Unmittelbar nach dem 2. Weltkrieg wurde der ehemalige Freund und Fluchthelfer Rechtsanwalt Held in München kontaktiert und damit beauftragt, die arisierten Kunstgegenstände wieder zu finden und der Familie zurück zuführen. Held nahm 1947 die Untersuchungen auf und so konnten bereits 1950 einige Kunstgegenstände aus der Sammlung Berolzheimer der Familie zurück gegeben. So erhielt die Familie von der Städtischen Galerie im Lenbachhaus München 1950 zwei Werke zurück. Es folgten weitere Kunstgegenstände aus dem Albertina in Wien 2010 (29 Zeichnungen) und aus dem Kupferstichkabinett in Berlin 2011.

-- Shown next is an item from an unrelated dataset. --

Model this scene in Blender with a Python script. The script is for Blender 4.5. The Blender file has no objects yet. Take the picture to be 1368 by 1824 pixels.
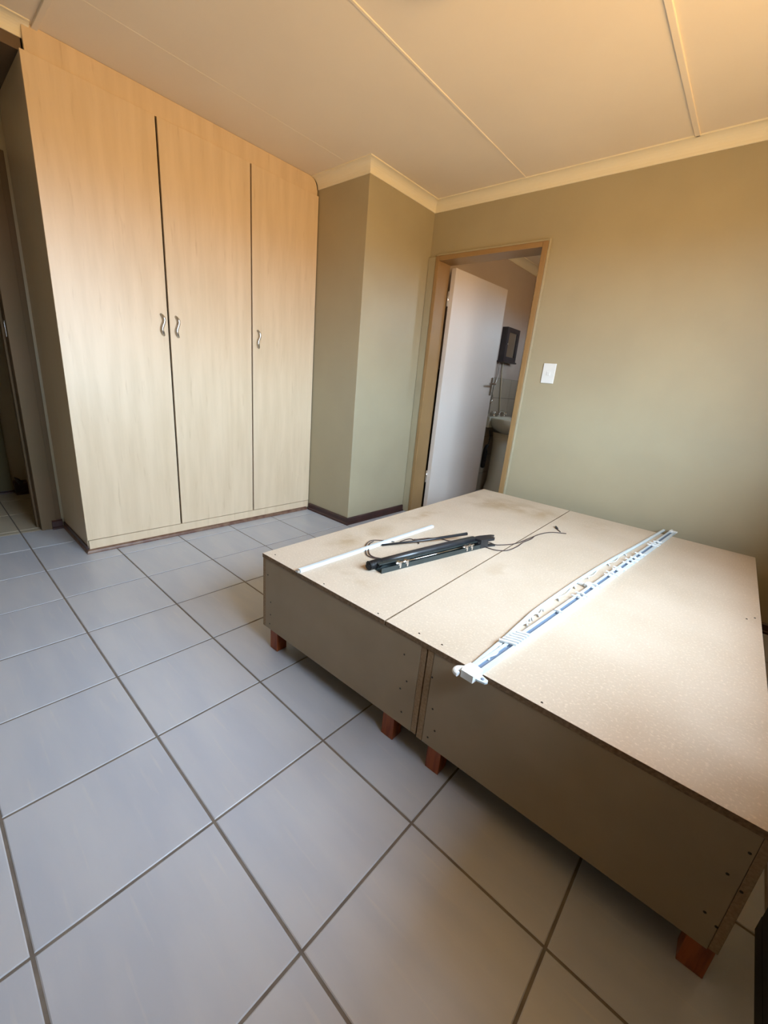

Bekannt wurde der Arisierungsfall Berolzheimer im Jahr 2010, als die Klassik Stiftung Weimar ihre Bestände vollständig auf deren rechtmäßige Erlangung untersuchte. Dabei suchte die Stiftung systematisch nach sog. "NS-Raubkunst" im eigenen Bestand - und wurde auch in der Folge mehrfach fündig. So befanden sich u.a. auch vier Zeichnungen in der Kunstsammlung Weimar, die auf den Besitz von Michael Berolzheimer zurückzuführen waren. Inzwischen wurden die Zeichnungen der Familie wieder zurück gegeben. In einer Ausstellung im Foyer des Hauses wurden bis Sommer 2016 verschiedene Fälle der Provenienzforschung vorgestellt - so auch die der Familie Berolzheimer.

Auch "Der Arme Poet" wurde der Familie wieder zurück gegeben. Das bekannte Bild bzw. dessen erster Entwurf wurde im November 1938 das NS-Regime verkauft. Der Sohn Dr. Waldemar Schweisheimer verkaufte das Bild am 26. Januar 2012 bei Sotheby’s in New York. Das Bild wurde für ein Anfangsgebot zwischen 60 - und 80.000 USD aufgerufen. Verkauft wurde das Bild allerdings für 542,500 USD (ca. 510.000 Euro).